■ **Aim of the exercise**
Extract all data as written.

■ **Dataset extract**
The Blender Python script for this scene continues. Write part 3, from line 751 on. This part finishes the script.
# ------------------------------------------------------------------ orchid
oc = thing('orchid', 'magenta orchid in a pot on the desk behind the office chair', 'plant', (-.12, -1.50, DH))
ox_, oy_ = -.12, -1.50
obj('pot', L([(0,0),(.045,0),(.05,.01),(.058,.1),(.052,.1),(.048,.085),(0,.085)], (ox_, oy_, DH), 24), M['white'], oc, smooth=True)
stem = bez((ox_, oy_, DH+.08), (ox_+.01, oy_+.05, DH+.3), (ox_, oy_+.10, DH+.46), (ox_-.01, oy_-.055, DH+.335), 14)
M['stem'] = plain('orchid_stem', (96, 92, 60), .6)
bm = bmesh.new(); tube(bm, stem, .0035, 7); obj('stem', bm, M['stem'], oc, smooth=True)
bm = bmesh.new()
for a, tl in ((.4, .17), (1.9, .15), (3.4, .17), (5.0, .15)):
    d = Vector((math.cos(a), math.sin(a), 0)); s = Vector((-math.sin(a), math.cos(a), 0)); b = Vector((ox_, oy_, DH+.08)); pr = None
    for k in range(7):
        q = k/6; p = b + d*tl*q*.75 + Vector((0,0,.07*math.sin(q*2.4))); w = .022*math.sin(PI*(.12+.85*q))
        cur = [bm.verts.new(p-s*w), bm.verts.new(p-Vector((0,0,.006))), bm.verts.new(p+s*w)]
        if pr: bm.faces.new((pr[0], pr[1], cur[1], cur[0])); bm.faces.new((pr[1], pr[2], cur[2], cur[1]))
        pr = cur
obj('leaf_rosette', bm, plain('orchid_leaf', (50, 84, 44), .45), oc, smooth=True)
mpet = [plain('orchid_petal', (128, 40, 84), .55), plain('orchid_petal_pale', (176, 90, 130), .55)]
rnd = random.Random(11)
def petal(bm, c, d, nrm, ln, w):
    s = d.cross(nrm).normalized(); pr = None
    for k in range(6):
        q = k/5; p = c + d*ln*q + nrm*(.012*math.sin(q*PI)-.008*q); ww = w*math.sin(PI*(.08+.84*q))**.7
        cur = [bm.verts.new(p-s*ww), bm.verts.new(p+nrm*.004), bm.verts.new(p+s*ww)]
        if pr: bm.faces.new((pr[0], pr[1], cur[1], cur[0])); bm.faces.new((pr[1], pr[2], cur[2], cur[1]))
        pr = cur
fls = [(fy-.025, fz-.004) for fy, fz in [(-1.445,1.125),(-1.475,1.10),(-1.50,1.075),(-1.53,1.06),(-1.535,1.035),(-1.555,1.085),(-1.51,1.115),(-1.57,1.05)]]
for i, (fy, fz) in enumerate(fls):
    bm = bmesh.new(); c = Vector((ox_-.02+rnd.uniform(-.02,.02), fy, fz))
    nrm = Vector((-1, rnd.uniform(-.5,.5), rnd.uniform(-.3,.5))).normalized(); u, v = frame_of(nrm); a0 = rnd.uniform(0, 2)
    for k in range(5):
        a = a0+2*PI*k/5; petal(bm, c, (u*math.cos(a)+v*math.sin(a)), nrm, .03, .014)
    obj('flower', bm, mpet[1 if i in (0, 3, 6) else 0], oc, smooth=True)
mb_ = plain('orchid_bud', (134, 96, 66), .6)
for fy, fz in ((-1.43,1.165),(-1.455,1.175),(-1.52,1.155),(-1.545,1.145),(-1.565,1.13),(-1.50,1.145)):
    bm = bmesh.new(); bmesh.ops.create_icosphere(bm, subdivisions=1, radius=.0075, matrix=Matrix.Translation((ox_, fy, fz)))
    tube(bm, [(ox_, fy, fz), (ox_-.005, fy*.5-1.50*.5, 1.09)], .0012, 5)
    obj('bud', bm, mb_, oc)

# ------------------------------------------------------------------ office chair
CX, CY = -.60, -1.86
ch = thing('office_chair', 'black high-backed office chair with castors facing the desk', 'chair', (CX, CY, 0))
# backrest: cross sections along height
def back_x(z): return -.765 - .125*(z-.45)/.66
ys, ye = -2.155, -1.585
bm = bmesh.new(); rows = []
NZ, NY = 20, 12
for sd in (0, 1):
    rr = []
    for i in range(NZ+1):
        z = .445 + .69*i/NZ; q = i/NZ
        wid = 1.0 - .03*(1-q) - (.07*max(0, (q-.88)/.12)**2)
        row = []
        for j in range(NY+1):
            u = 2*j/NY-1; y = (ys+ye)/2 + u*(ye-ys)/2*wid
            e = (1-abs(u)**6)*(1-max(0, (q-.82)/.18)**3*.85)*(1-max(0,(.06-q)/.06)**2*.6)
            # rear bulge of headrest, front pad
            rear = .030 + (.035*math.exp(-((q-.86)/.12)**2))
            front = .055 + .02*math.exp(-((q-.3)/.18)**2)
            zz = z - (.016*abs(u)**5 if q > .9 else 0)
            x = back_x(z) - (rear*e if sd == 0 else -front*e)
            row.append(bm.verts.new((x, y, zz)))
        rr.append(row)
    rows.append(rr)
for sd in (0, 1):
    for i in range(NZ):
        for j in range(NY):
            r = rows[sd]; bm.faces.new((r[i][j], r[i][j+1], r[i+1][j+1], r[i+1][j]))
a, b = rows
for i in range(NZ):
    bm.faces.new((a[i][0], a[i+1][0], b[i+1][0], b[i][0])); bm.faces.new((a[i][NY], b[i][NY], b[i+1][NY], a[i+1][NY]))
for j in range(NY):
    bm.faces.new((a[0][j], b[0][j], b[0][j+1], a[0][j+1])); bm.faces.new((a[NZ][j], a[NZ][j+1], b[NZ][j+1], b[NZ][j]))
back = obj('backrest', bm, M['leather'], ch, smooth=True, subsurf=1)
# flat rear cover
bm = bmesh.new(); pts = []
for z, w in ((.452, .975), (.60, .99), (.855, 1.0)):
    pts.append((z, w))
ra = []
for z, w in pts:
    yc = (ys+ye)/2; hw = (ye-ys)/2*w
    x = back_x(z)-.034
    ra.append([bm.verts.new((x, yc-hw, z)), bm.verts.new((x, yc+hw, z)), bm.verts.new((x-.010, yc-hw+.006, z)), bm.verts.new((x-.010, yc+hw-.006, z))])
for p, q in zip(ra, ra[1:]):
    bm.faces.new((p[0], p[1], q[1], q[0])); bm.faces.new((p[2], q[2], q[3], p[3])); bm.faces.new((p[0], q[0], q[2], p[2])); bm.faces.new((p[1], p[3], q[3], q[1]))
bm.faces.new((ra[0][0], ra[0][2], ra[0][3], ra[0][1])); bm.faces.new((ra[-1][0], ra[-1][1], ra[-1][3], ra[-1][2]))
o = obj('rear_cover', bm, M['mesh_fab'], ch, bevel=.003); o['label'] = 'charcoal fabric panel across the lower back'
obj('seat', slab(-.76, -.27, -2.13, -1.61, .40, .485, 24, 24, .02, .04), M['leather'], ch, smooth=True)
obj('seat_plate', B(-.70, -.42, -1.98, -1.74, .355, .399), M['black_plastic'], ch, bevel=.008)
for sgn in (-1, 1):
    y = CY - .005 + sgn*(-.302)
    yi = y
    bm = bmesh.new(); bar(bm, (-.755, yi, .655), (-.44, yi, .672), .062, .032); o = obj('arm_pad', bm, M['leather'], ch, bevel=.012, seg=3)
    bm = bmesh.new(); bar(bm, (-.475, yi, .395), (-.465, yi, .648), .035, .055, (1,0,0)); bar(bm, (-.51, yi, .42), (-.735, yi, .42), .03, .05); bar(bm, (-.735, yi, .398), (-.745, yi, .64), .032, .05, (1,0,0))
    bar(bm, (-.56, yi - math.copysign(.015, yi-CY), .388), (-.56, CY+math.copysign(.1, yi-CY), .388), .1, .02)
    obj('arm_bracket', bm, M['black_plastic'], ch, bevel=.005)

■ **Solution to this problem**
The Blender Python script for this scene continues. Write part 3, from line 751 on. This part finishes the script.
# ------------------------------------------------------------------ orchid
oc = thing('orchid', 'magenta orchid in a pot on the desk behind the office chair', 'plant', (-.12, -1.50, DH))
ox_, oy_ = -.12, -1.50
obj('pot', L([(0,0),(.045,0),(.05,.01),(.058,.1),(.052,.1),(.048,.085),(0,.085)], (ox_, oy_, DH), 24), M['white'], oc, smooth=True)
stem = bez((ox_, oy_, DH+.08), (ox_+.01, oy_+.05, DH+.3), (ox_, oy_+.10, DH+.46), (ox_-.01, oy_-.055, DH+.335), 14)
M['stem'] = plain('orchid_stem', (96, 92, 60), .6)
bm = bmesh.new(); tube(bm, stem, .0035, 7); obj('stem', bm, M['stem'], oc, smooth=True)
bm = bmesh.new()
for a, tl in ((.4, .17), (1.9, .15), (3.4, .17), (5.0, .15)):
    d = Vector((math.cos(a), math.sin(a), 0)); s = Vector((-math.sin(a), math.cos(a), 0)); b = Vector((ox_, oy_, DH+.08)); pr = None
    for k in range(7):
        q = k/6; p = b + d*tl*q*.75 + Vector((0,0,.07*math.sin(q*2.4))); w = .022*math.sin(PI*(.12+.85*q))
        cur = [bm.verts.new(p-s*w), bm.verts.new(p-Vector((0,0,.006))), bm.verts.new(p+s*w)]
        if pr: bm.faces.new((pr[0], pr[1], cur[1], cur[0])); bm.faces.new((pr[1], pr[2], cur[2], cur[1]))
        pr = cur
obj('leaf_rosette', bm, plain('orchid_leaf', (50, 84, 44), .45), oc, smooth=True)
mpet = [plain('orchid_petal', (128, 40, 84), .55), plain('orchid_petal_pale', (176, 90, 130), .55)]
rnd = random.Random(11)
def petal(bm, c, d, nrm, ln, w):
    s = d.cross(nrm).normalized(); pr = None
    for k in range(6):
        q = k/5; p = c + d*ln*q + nrm*(.012*math.sin(q*PI)-.008*q); ww = w*math.sin(PI*(.08+.84*q))**.7
        cur = [bm.verts.new(p-s*ww), bm.verts.new(p+nrm*.004), bm.verts.new(p+s*ww)]
        if pr: bm.faces.new((pr[0], pr[1], cur[1], cur[0])); bm.faces.new((pr[1], pr[2], cur[2], cur[1]))
        pr = cur
fls = [(fy-.025, fz-.004) for fy, fz in [(-1.445,1.125),(-1.475,1.10),(-1.50,1.075),(-1.53,1.06),(-1.535,1.035),(-1.555,1.085),(-1.51,1.115),(-1.57,1.05)]]
for i, (fy, fz) in enumerate(fls):
    bm = bmesh.new(); c = Vector((ox_-.02+rnd.uniform(-.02,.02), fy, fz))
    nrm = Vector((-1, rnd.uniform(-.5,.5), rnd.uniform(-.3,.5))).normalized(); u, v = frame_of(nrm); a0 = rnd.uniform(0, 2)
    for k in range(5):
        a = a0+2*PI*k/5; petal(bm, c, (u*math.cos(a)+v*math.sin(a)), nrm, .03, .014)
    obj('flower', bm, mpet[1 if i in (0, 3, 6) else 0], oc, smooth=True)
mb_ = plain('orchid_bud', (134, 96, 66), .6)
for fy, fz in ((-1.43,1.165),(-1.455,1.175),(-1.52,1.155),(-1.545,1.145),(-1.565,1.13),(-1.50,1.145)):
    bm = bmesh.new(); bmesh.ops.create_icosphere(bm, subdivisions=1, radius=.0075, matrix=Matrix.Translation((ox_, fy, fz)))
    tube(bm, [(ox_, fy, fz), (ox_-.005, fy*.5-1.50*.5, 1.09)], .0012, 5)
    obj('bud', bm, mb_, oc)

# ------------------------------------------------------------------ office chair
CX, CY = -.60, -1.86
ch = thing('office_chair', 'black high-backed office chair with castors facing the desk', 'chair', (CX, CY, 0))
# backrest: cross sections along height
def back_x(z): return -.765 - .125*(z-.45)/.66
ys, ye = -2.155, -1.585
bm = bmesh.new(); rows = []
NZ, NY = 20, 12
for sd in (0, 1):
    rr = []
    for i in range(NZ+1):
        z = .445 + .69*i/NZ; q = i/NZ
        wid = 1.0 - .03*(1-q) - (.07*max(0, (q-.88)/.12)**2)
        row = []
        for j in range(NY+1):
            u = 2*j/NY-1; y = (ys+ye)/2 + u*(ye-ys)/2*wid
            e = (1-abs(u)**6)*(1-max(0, (q-.82)/.18)**3*.85)*(1-max(0,(.06-q)/.06)**2*.6)
            # rear bulge of headrest, front pad
            rear = .030 + (.035*math.exp(-((q-.86)/.12)**2))
            front = .055 + .02*math.exp(-((q-.3)/.18)**2)
            zz = z - (.016*abs(u)**5 if q > .9 else 0)
            x = back_x(z) - (rear*e if sd == 0 else -front*e)
            row.append(bm.verts.new((x, y, zz)))
        rr.append(row)
    rows.append(rr)
for sd in (0, 1):
    for i in range(NZ):
        for j in range(NY):
            r = rows[sd]; bm.faces.new((r[i][j], r[i][j+1], r[i+1][j+1], r[i+1][j]))
a, b = rows
for i in range(NZ):
    bm.faces.new((a[i][0], a[i+1][0], b[i+1][0], b[i][0])); bm.faces.new((a[i][NY], b[i][NY], b[i+1][NY], a[i+1][NY]))
for j in range(NY):
    bm.faces.new((a[0][j], b[0][j], b[0][j+1], a[0][j+1])); bm.faces.new((a[NZ][j], a[NZ][j+1], b[NZ][j+1], b[NZ][j]))
back = obj('backrest', bm, M['leather'], ch, smooth=True, subsurf=1)
# flat rear cover
bm = bmesh.new(); pts = []
for z, w in ((.452, .975), (.60, .99), (.855, 1.0)):
    pts.append((z, w))
ra = []
for z, w in pts:
    yc = (ys+ye)/2; hw = (ye-ys)/2*w
    x = back_x(z)-.034
    ra.append([bm.verts.new((x, yc-hw, z)), bm.verts.new((x, yc+hw, z)), bm.verts.new((x-.010, yc-hw+.006, z)), bm.verts.new((x-.010, yc+hw-.006, z))])
for p, q in zip(ra, ra[1:]):
    bm.faces.new((p[0], p[1], q[1], q[0])); bm.faces.new((p[2], q[2], q[3], p[3])); bm.faces.new((p[0], q[0], q[2], p[2])); bm.faces.new((p[1], p[3], q[3], q[1]))
bm.faces.new((ra[0][0], ra[0][2], ra[0][3], ra[0][1])); bm.faces.new((ra[-1][0], ra[-1][1], ra[-1][3], ra[-1][2]))
o = obj('rear_cover', bm, M['mesh_fab'], ch, bevel=.003); o['label'] = 'charcoal fabric panel across the lower back'
obj('seat', slab(-.76, -.27, -2.13, -1.61, .40, .485, 24, 24, .02, .04), M['leather'], ch, smooth=True)
obj('seat_plate', B(-.70, -.42, -1.98, -1.74, .355, .399), M['black_plastic'], ch, bevel=.008)
for sgn in (-1, 1):
    y = CY - .005 + sgn*(-.302)
    yi = y
    bm = bmesh.new(); bar(bm, (-.755, yi, .655), (-.44, yi, .672), .062, .032); o = obj('arm_pad', bm, M['leather'], ch, bevel=.012, seg=3)
    bm = bmesh.new(); bar(bm, (-.475, yi, .395), (-.465, yi, .648), .035, .055, (1,0,0)); bar(bm, (-.51, yi, .42), (-.735, yi, .42), .03, .05); bar(bm, (-.735, yi, .398), (-.745, yi, .64), .032, .05, (1,0,0))
    bar(bm, (-.56, yi - math.copysign(.015, yi-CY), .388), (-.56, CY+math.copysign(.1, yi-CY), .388), .1, .02)
    obj('arm_bracket', bm, M['black_plastic'], ch, bevel=.005)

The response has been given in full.